Corporate reporting involves disclosing any material fact or change by an organization and provides financial performance of the organization during a period, including information about the operations, how economic resources were utilized, details of the transactions, and claims to those resources and transactions. This helps provide useful information to regulatory authorities, banks, investors, and others in making rational investment, credit, and similar decisions.
Nowadays regulators and investors are looking at organizations’ sustainability performance and strategies to address environmental and societal challenges. Organizations have started integrating sustainability into their business strategy to provide insightful, holistic, and trusted information.
This evolution of corporate reporting has pressed regulators across the globe to focus on sustainability or non-financial information and introduce legislation requiring organizations to disclose against the Environment, Social, and Governance (ESG) reporting metrics. In this article, we examine some of the new and upcoming regulatory mandates in UK and EU that every organization needs to keep a close eye on…
UK Task Force on Climate-Related Financial Disclosures (TCFD)
The Task Force on Climate-Related Financial Disclosures (TCFD) was incorporated in December 2015 for organizations to disclose climate-related financial risk information to stakeholders with utmost transparency. With recommendations focused on four thematic areas (Governance, Strategy, Risk Management, Metrics & Targets), the TCFD framework facilitates decision-useful disclosures among companies, where they can evaluate and manage financial risks and move towards a sustainable economy.
From 6 April 2022, large registered companies in the UK- regulated market are required to provide mandatory disclosures in line with the TCFD requirements. This includes 1,300 UK-registered companies, banks, or insurers with more than 500 employees and with a turnover of more than £500 million. The current focus is on governance-related activities and a degree of flexibility has been provided for the ‘Strategy, Metrics, and Targets elements of the TCFD’s framework (materiality filter). The first annual reports including mandatory TCFD disclosures are expected in March 2022.

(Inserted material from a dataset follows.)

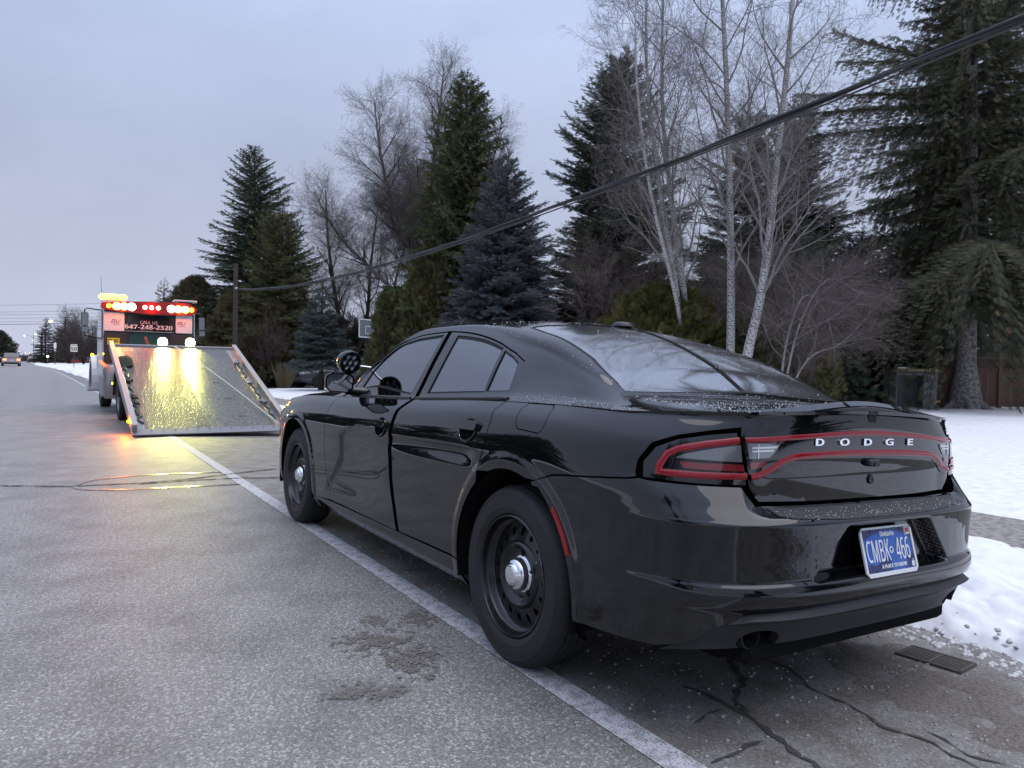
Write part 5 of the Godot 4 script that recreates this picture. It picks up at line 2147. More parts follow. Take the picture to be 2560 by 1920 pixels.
	var paths := [
		[2.565, -2.168, 2.564, -2.107, 2.562, -1.991, 2.575, -1.893, 2.524, -1.797, 2.485, -1.734, 2.474, -1.646, 2.482, -1.569, 2.46, -1.483, 2.418, -1.4, 2.448, -1.336, 2.464, -1.256, 2.439, -1.18, 2.434, -1.108, 2.40, -.9],
		[2.461, -2.096, 2.335, -1.971, 2.313, -1.897, 2.194, -1.828, 2.106, -1.767, 2.065, -1.678, 2.028, -1.594, 2.011, -1.507, 1.987, -1.441, 1.977, -1.362, 1.94, -1.2],
		[2.028, -1.969, 2.057, -1.879, 2.059, -1.776, 2.055, -1.696, 2.055, -1.669],
		[1.835, -1.715, 1.962, -1.755, 2.028, -1.75],
		[1.955, -1.524, 1.879, -1.529, 1.785, -1.511, 1.691, -1.508],
		[2.546, -1.336, 2.526, -1.248, 2.486, -1.156, 2.538, -1.066]]
	var wd := [.012, .022, .016, .010, .011, .009]
	for i in paths.size():
		var cb := MB.new()
		ribbon(cb, paths[i], wd[i], .004, 50 + i, .75)
		obj("crack", cb, cm, shd)
	var seal := mat(.16, .15, .14, .22, 0.0, .6)
	for p in [[.16, -8.02, .26, -8.25, .37, -8.36, .67, -8.47, 1.06, -8.465, 1.56, -8.37], [.16, -8.02, .20, -7.82, .29, -7.70, .60, -7.575, .99, -7.53, 1.56, -7.45]]:
		var sb := MB.new()
		ribbon(sb, p, .055, .005, 70, .12)
		obj("crack_seal", sb, seal, rd)
	for p in [[-.9, -8.4, -.425, -8.313, .128, -7.997, .748, -7.925, 1.133, -7.985, 1.623, -8.198, 2.199, -8.535], [.702, -7.868, 1.337, -7.886, 2.082, -7.793]]:
		var sb := MB.new()
		ribbon(sb, p, .035, .006, 71, .6)
		obj("crack", sb, cm, rd)
	var k := 0
	for q in [[1.46, -3.10, .20, .24], [1.27, -3.17, .14, .16], [1.17, -2.944, .34, .30], [1.218, -2.687, .26, .40], [.92, -2.51, .22, .14], [1.03, -2.44, .22, .12]]:
		var m := mat(1, 1, 1, .8)
		m.albedo_texture = stain_tex(100 + k)
		m.transparency = BaseMaterial3D.TRANSPARENCY_ALPHA_SCISSOR
		m.alpha_scissor_threshold = .5
		var sm := MB.new()
		var h := Vector2(q[2], q[3])
		var c := Vector3(q[0], .0035 + k * .0006, q[1])
		var ids := []
		for e in [Vector2(-1, -1), Vector2(1, -1), Vector2(1, 1), Vector2(-1, 1)]:
			ids.append(sm.add(c + Vector3(e.x * h.x * .6, 0, e.y * h.y * .6), Vector3.UP, e * .5 + Vector2(.5, .5)))
		sm.quad(ids[0], ids[1], ids[2], ids[3])
		obj("mud_stain", sm, m, rd)
		k += 1
	# pavement slabs and kerb
	var conc := mat(1, 1, 1, .85)
	world_tex(conc, noise_tex(512, 44, .03, FastNoiseLite.TYPE_SIMPLEX, 5, [[0.0, lin(.10, .09, .078)], [.4, lin(.20, .185, .165)], [.65, lin(.27, .255, .235)], [1.0, lin(.33, .32, .30)]]), 1.3)
	var wk := MB.new()
	strip(wk, [5.5, 6.9], 12.0, -70.0, 2.0, [-.035, -.035])
	var walk := struct("pavement", wk, conc, "concrete pavement cleared of snow between two lawns")
	var slab := MB.new()
	slab.box(Vector3(0, 0, 0), Vector3(1.26, .05, 1.49), Basis(), .01)
	var sme := slab.mesh()
	for i in 22:
		var z := 3.0 - i * 1.5
		obj("slab", sme, conc, walk).position = Vector3(6.2 + bend(-z), -.022 + .003 * sin(i * 2.2), z)
	var dm := mat(.06, .06, .062, .6)
	var dv := MB.new()
	patch(dv, seq(3.6, 22.0, 1.0), seq(-35.6, -40.4, .8), func(x: float, z: float) -> float: return rise(-z) - .03)
	struct("driveway", dv, dm, "dark wet driveway crossing the snow")
	# snow, close and far
	var sb := MB.new()
	patch(sb, seq(2.7, 6.6, .04), seq(2.0, -9.0, .04), snow_h)
	patch(sb, seq(6.6, 34.0, .4), seq(2.0, -9.0, .4), snow_h)
	patch(sb, seq(2.7, 8.6, .12), seq(-9.0, -46.0, .15), snow_h)
	patch(sb, seq(8.6, 46.0, .5), seq(-9.0, -46.0, .5), snow_h)
	struct("snow_lawn", sb, snow, "snow lying over the verge and the lawn")
	var fs := MB.new()
	patch(fs, seq(-9.0, 40.0, .5), seq(-46.0, -170.0, 1.0), func(x: float, z: float) -> float:
		var u := x - bend(-z)
		if u > -6.0:
			return snow_h(x, z) + .10 * smoothstep(3.0, 5.0, u) * (1.0 + sn1.get_noise_2d(x * .5, z * .5))
		return rise(-z) - .4)
	struct("far_snow_lawn", fs, snow, "snow banks beside the road beyond the tow truck")
	var ls := MB.new()
	patch(ls, seq(-45.0, -5.4, .8), seq(30.0, -60.0, .8), func(x: float, z: float) -> float: return -.1 + .3 * smoothstep(-5.5, -7.0, x) + .1 * sn1.get_noise_2d(x * .5, z * .5))
	struct("opposite_snow_lawn", ls, snow, "snow lawn on the far side of the road")
	# lumps of dirty slush along the edge of the bank
	var dirty := mat(1, 1, 1, .85)
	world_tex(dirty, noise_tex(256, 63, .05, FastNoiseLite.TYPE_SIMPLEX, 4, [[0.0, lin(.22, .21, .20)], [.4, lin(.40, .39, .38)], [.6, lin(.60, .60, .61)], [1.0, lin(.72, .73, .75)]]), .35)
	rng.seed = 21
	var lump := MB.new()
	lump.lathe(Vector3.ZERO, Vector3.UP, [Vector2(1, -.4), Vector2(1.05, .05), Vector2(.8, .5), Vector2(.35, .78), Vector2(0, .82)], 9)
	for i in lump.V.size():
		var p: Vector3 = lump.V[i]
		lump.V[i] = p * (1.0 + .28 * sin(p.x * 5.0 + 1.0) * cos(p.z * 4.0) + .2 * sin(p.y * 7.0 + p.x * 3.0))
	var tr := []
	for i in 2600:
		var z := rng.randf_range(1.0, -12.0)
		var x := 3.34 + .28 * sn1.get_noise_2d(z, 4.0) + absf(rng.randfn(0.0, .16)) - .05
		var s := rng.randf_range(.003, .015) * (1.7 if rng.randf() < .06 else 1.0)
		tr.append(Transform3D(Basis(Vector3.UP, rng.randf() * TAU).scaled(Vector3(s * rng.randf_range(.8, 1.6), s * .8, s)), Vector3(x, maxf(slope_y(x), snow_h(x, z)) + s * .1, z)))
	var lo := MultiMeshInstance3D.new()
	lo.name = "slush_lumps"
	lo.multimesh = multi(lump.mesh(), tr, [])
	lo.material_override = dirty
	add_child(lo)
	stuff(tag(lo, "dirty crumbs of slush along the edge of the snow bank", "slush"))
	# loose grit on the shoulder
	tr = []
	for i in 1500:
		var z := rng.randf_range(.2, -5.0)
		var x := rng.randf_range(1.7, 3.4)
		var s := rng.randf_range(.0015, .006)
		tr.append(Transform3D(Basis(Vector3.UP, rng.randf() * TAU).scaled(Vector3(s * rng.randf_range(.8, 1.7), s, s)), Vector3(x, slope_y(x) + .003, z)))
	var gr := MultiMeshInstance3D.new()
	gr.name = "loose_grit"
	gr.multimesh = multi(lump.mesh(), tr, [])
	gr.material_override = mat(.34, .33, .31, .8)
	add_child(gr)
	stuff(tag(gr, "loose pale grit scattered on the dark shoulder", "grit"))
	# storm drain in the gutter
	var ds := thing("storm_drain", "iron storm drain grate in the gutter behind the black sedan", "drain", Vector3(3.28, slope_y(3.28), -1.67))
	ds.rotation = Vector3(0, .12, -.037)
	ds.scale = Vector3(.52, .8, .46)
	var iron := mat(.10, .093, .083, .85, 0.0, .2)
	var fr := MB.new()
	fr.box(Vector3(0, -.03, 0), Vector3(.34, .012, .56))
	obj("pit", fr, mat(.06, .055, .05, .9, 0.0, .2), ds)
	var rim := MB.new()
	for e in [[-.16, 0, .03, .58], [.16, 0, .03, .58], [0, -.275, .34, .03], [0, .275, .34, .03], [0, 0, .34, .03]]:
		rim.box(Vector3(e[0], .004, e[1]), Vector3(e[2], .02, e[3]), Basis(), .003)
	obj("grate_frame", rim, iron, ds)
	for s in [-.14, .14]:
		for i in 6:
			var bb := MB.new()
			bb.box(Vector3(-.125 + i * .05, .001, s), Vector3(.034, .018, .25), Basis(), .003)
			obj("grate_bar", bb, iron, ds)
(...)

Apart from UK, Switzerland and New Zealand are set to introduce the TCFD mandate in 2024 and 2025 respectively. Other nations with upcoming TCFD proposals are the USA, Canada, France, Germany, Italy, and Japan.
Sustainable Finance Disclosure Regulation (SFDR) Level 2 Disclosures
The EU Sustainable Finance Disclosure Regulation (SFDR) was introduced in 2019 and aims to enhance visibility in the financial market for sustainable investment. The SFDR provides a roadmap to financial market participants (FMPs) to disclose their sustainability risks and encourages them to shift capital towards sustainable activities. Since March 2021, FMPs such as investment firms, asset managers, banks, venture capital funds, insurance companies, pension providers, and applicable credit institutions that have more than 500 employees are required to report how they implement Principal Adverse Impact (PAI) indicators in their organization.
The Level 1 disclosure requirements are already being adhered to by reporting entities wherein they report information on identification, description of the PAIs and the appropriate action plan on a ‘comply or explain’ basis. The Level 2 disclosure requirements will be applicable from January 2023 wherein FMPs will have to provide ESG reporting disclosures in addition to the Level 1 reporting. The Level 2 disclosures will bring in 13 Regulatory Technical Standards (RTS) and taxonomy-related obligations. The first Level 2 disclosure reports are expected by July 2023 for the reporting period of 1 January 2022 to 31 December 2022.
International Sustainability Standards Board (ISSB)
The International Sustainability Standards Board (ISSB) was established in the fall of 2021 and will operate under the oversight of the International Financial Reporting Standards (IFRS). ISSB aims to develop a global comprehensive baseline for sustainability and ESG reporting-related standards and provide transparent, comparable, and quality information to investors for informed decision-making.
ISSB will be built upon the foundation of global bodies like the Sustainability Accounting Standards Board (SASB), TCFD, Climate Disclosure Standards Board (CDSB), and the International Integrated Reporting Framework (IIRC). This will ease the adoption of the new standards by organizations that have already adopted TCFD or SASB disclosure standards.
To digitize ESG reporting, IFRS will shortly publish an initial proposal for the IFRS Sustainability Disclosure Taxonomy. The ISSB is expected to become fully functional and issue new standards by the end of 2022. The ISSB standards are expected to be used across jurisdictions.
Corporate Sustainability Reporting Directive (CSRD)
To bridge the gap between the EU and global ESG reporting standards, the European Financial Reporting Advisory Group (EFRAG) and the Global Reporting Initiative (GRI) are working together to establish the Corporate Sustainability Reporting Directive (CSRD). The new legislation will apply to approximately 49,000 EU companies.
Both GRI and EFRAG will co-construct a framework whereinESG reporting and financial disclosures are interconnected and comparable. The first set of CSRD standards is expected to be adopted by October 2022.
With globally-accepted standards for ESG reporting being prepared, it is important for every organization to start preparing themselves for providing non-financial information and demonstrate that they are responsible and socially conscious.